__Goal of the exercise__.
Give back the whole listing exactly as shown.

__Dataset content__.
— Begin —
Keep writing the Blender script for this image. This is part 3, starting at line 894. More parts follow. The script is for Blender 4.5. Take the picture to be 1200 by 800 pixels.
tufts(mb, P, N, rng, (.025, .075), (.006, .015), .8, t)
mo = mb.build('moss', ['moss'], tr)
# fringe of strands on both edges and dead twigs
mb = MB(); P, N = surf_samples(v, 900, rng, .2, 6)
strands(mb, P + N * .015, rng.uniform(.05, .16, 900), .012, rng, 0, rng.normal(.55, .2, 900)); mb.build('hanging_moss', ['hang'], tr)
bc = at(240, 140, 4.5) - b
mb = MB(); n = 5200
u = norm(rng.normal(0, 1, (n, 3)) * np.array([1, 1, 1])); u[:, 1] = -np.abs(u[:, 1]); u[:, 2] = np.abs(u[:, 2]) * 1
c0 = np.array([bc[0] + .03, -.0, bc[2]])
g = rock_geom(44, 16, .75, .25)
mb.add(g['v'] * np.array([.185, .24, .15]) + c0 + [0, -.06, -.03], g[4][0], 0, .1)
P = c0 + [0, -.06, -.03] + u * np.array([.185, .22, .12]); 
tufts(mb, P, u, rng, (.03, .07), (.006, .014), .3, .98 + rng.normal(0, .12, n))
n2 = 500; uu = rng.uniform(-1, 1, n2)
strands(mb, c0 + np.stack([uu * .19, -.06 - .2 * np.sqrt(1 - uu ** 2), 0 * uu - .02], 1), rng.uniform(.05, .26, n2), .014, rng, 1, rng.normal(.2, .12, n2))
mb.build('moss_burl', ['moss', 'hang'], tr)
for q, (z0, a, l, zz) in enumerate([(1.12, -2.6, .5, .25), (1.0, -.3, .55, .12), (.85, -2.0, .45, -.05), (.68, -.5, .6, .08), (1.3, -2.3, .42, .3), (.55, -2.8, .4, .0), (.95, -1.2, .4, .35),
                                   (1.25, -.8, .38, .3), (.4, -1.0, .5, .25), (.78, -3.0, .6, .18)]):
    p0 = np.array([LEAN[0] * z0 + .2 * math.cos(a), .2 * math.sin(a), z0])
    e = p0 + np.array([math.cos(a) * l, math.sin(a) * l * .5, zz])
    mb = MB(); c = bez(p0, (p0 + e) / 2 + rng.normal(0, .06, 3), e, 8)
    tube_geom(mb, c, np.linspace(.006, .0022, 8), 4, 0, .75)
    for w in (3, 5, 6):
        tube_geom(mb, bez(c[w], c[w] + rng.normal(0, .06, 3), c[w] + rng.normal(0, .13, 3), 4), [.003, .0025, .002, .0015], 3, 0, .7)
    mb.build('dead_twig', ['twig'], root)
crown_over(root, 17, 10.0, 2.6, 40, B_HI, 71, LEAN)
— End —
__Exercise output__.
Keep writing the Blender script for this image. This is part 3, starting at line 894. More parts follow. The script is for Blender 4.5. Take the picture to be 1200 by 800 pixels.
tufts(mb, P, N, rng, (.025, .075), (.006, .015), .8, t)
mo = mb.build('moss', ['moss'], tr)
# fringe of strands on both edges and dead twigs
mb = MB(); P, N = surf_samples(v, 900, rng, .2, 6)
strands(mb, P + N * .015, rng.uniform(.05, .16, 900), .012, rng, 0, rng.normal(.55, .2, 900)); mb.build('hanging_moss', ['hang'], tr)
bc = at(240, 140, 4.5) - b
mb = MB(); n = 5200
u = norm(rng.normal(0, 1, (n, 3)) * np.array([1, 1, 1])); u[:, 1] = -np.abs(u[:, 1]); u[:, 2] = np.abs(u[:, 2]) * 1
c0 = np.array([bc[0] + .03, -.0, bc[2]])
g = rock_geom(44, 16, .75, .25)
mb.add(g['v'] * np.array([.185, .24, .15]) + c0 + [0, -.06, -.03], g[4][0], 0, .1)
P = c0 + [0, -.06, -.03] + u * np.array([.185, .22, .12]); 
tufts(mb, P, u, rng, (.03, .07), (.006, .014), .3, .98 + rng.normal(0, .12, n))
n2 = 500; uu = rng.uniform(-1, 1, n2)
strands(mb, c0 + np.stack([uu * .19, -.06 - .2 * np.sqrt(1 - uu ** 2), 0 * uu - .02], 1), rng.uniform(.05, .26, n2), .014, rng, 1, rng.normal(.2, .12, n2))
mb.build('moss_burl', ['moss', 'hang'], tr)
for q, (z0, a, l, zz) in enumerate([(1.12, -2.6, .5, .25), (1.0, -.3, .55, .12), (.85, -2.0, .45, -.05), (.68, -.5, .6, .08), (1.3, -2.3, .42, .3), (.55, -2.8, .4, .0), (.95, -1.2, .4, .35),
                                   (1.25, -.8, .38, .3), (.4, -1.0, .5, .25), (.78, -3.0, .6, .18)]):
    p0 = np.array([LEAN[0] * z0 + .2 * math.cos(a), .2 * math.sin(a), z0])
    e = p0 + np.array([math.cos(a) * l, math.sin(a) * l * .5, zz])
    mb = MB(); c = bez(p0, (p0 + e) / 2 + rng.normal(0, .06, 3), e, 8)
    tube_geom(mb, c, np.linspace(.006, .0022, 8), 4, 0, .75)
    for w in (3, 5, 6):
        tube_geom(mb, bez(c[w], c[w] + rng.normal(0, .06, 3), c[w] + rng.normal(0, .13, 3), 4), [.003, .0025, .002, .0015], 3, 0, .7)
    mb.build('dead_twig', ['twig'], root)
crown_over(root, 17, 10.0, 2.6, 40, B_HI, 71, LEAN)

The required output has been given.